Aber dies ist ein weiteres Problem, und es könnte der AfD zur Last werden. Die Partei lässt ihren Griff an der Eskalationsspirale nicht los, das wirkt echt verkrampft. Macht sie so weiter, hört man ihr weniger zu, das ist wie beim Märchen mit dem Hirten, der ständig wegen Wölfen Alarm schlägt, die erst kommen, als man ihm kein Gehör mehr schenkt. Die Nazi-Masche werden die Rechtsaußenblinker nicht los, die wird ihnen nicht angedichtet; sie ist hausgemacht. Erst vor sechs Tagen wandte sich der baden-württembergische Landtagsabgeordnete Wolfgang Gedeon gegen die Stolperstein-Aktion, mit der vor Häusern von Menschen, die in der Nazi-Zeit verfolgt und ermordet worden waren, daran erinnert wird. Gedeon findet das nicht gut.
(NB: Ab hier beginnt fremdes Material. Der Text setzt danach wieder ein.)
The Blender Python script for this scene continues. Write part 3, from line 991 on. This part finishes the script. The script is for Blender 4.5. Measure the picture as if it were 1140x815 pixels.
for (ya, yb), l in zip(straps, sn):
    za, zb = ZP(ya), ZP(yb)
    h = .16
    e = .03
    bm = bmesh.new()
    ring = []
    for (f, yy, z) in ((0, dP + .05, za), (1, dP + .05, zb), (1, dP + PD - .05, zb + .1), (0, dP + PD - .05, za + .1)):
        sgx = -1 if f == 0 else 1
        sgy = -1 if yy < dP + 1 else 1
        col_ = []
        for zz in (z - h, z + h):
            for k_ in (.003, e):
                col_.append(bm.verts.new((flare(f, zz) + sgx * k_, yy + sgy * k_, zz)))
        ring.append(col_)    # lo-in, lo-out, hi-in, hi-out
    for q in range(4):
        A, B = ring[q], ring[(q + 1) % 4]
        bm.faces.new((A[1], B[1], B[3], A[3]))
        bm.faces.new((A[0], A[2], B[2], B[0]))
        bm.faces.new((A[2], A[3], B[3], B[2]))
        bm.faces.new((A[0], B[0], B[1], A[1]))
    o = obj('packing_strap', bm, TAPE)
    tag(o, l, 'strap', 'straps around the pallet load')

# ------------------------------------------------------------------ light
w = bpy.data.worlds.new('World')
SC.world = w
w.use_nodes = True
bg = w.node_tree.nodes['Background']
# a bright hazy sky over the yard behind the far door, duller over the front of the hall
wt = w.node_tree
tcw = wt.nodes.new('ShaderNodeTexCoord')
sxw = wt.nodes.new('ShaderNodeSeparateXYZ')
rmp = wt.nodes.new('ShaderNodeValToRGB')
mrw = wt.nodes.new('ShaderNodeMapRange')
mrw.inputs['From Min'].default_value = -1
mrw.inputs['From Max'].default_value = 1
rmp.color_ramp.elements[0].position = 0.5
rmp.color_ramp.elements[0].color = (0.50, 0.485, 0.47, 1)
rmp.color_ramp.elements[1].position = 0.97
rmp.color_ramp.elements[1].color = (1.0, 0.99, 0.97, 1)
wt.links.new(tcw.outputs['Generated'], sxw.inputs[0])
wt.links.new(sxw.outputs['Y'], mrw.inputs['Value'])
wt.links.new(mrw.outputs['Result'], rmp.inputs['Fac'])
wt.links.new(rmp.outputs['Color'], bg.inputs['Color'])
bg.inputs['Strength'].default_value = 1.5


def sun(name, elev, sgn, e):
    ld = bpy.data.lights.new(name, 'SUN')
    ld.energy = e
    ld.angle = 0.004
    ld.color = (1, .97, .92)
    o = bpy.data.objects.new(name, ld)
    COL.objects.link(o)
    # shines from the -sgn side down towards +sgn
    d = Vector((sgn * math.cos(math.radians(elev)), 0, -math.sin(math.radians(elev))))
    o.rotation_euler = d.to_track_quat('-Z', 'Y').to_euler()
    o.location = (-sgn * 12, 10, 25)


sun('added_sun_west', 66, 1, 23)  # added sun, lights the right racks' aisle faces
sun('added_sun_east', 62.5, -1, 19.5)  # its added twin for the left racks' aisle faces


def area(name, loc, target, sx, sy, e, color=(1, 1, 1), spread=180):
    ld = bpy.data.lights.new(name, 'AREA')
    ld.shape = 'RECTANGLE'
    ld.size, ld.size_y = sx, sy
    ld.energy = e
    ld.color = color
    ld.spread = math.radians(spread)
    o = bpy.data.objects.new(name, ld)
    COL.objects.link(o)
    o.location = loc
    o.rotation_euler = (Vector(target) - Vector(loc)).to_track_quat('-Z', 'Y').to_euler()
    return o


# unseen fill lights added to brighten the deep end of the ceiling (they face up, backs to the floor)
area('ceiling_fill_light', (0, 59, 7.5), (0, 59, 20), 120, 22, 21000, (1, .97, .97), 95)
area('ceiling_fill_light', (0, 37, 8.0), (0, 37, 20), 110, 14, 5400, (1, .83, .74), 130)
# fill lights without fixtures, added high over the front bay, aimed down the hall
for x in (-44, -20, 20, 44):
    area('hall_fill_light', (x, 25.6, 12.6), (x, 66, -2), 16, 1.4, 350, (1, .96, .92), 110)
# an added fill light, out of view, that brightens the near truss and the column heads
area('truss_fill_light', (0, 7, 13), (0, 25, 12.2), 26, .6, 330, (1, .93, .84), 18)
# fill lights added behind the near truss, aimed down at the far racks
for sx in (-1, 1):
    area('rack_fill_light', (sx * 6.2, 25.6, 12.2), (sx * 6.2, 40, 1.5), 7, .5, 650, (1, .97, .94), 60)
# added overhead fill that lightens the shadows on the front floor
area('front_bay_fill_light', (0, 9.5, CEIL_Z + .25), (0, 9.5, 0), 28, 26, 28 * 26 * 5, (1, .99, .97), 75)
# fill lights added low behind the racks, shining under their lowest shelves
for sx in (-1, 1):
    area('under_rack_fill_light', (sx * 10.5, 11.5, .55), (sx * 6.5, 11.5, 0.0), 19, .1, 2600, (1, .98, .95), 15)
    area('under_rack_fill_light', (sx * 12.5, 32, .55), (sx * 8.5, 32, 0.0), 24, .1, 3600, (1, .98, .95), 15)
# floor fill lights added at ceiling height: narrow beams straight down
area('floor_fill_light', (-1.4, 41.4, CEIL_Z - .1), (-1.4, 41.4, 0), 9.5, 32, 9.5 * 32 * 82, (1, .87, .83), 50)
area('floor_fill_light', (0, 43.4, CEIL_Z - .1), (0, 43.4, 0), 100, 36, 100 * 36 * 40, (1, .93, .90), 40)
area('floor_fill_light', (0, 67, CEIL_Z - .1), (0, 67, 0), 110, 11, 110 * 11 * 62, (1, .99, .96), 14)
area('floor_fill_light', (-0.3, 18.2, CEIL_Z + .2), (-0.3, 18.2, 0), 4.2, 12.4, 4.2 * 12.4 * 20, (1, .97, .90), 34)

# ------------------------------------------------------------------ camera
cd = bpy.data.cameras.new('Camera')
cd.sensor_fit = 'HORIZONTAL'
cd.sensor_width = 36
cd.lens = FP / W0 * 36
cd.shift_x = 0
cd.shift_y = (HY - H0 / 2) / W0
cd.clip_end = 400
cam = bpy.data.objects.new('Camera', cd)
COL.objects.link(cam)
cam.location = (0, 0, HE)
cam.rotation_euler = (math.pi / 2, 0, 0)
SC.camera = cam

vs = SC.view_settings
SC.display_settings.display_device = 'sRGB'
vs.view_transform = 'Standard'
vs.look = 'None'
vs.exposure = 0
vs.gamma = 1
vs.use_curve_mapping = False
“Es gibt angemessenere Arten des Gedenkens im Rahmen von Gedenkstätten, von denen wir hier genügend haben”, schreibt er. Aha. Das Erinnern sollte also hübsch weggesperrt werden, raus aus unserem Wohnalltag. Und “genügend” dieser Stätten gebe es auch, dem Gedeon scheint das ein wenig viel zu werden. Schließlich will er entscheiden, ob er sich erinnern oder unbekümmert hetzen will. Er sieht darin eine “Erinnerungs-Diktatur”.

Was lernen wir daraus? Ihm wird zu viel gedacht, wohl im Wortsinn. Das ist wie bei Poggenburgs Wut-Rede, bei der nun unklar ist, ob sie satirisch GEDACHT war oder nicht, jedenfalls haben in jener die Deutschen sinngemäß einen Völkermord “am Arsch”. Will ja keiner haben. Wenn mich Hämorrhoiden plagen, möchte ich auch nicht, dass Straßenschilder mich daran erinnern. Herr Doktor Gedeon, hätten Sie vielleicht ein Gegenmittel?

Das Gift jedenfalls, das die AfD derzeit einnimmt, wird ihr bald ernsthaft schaden.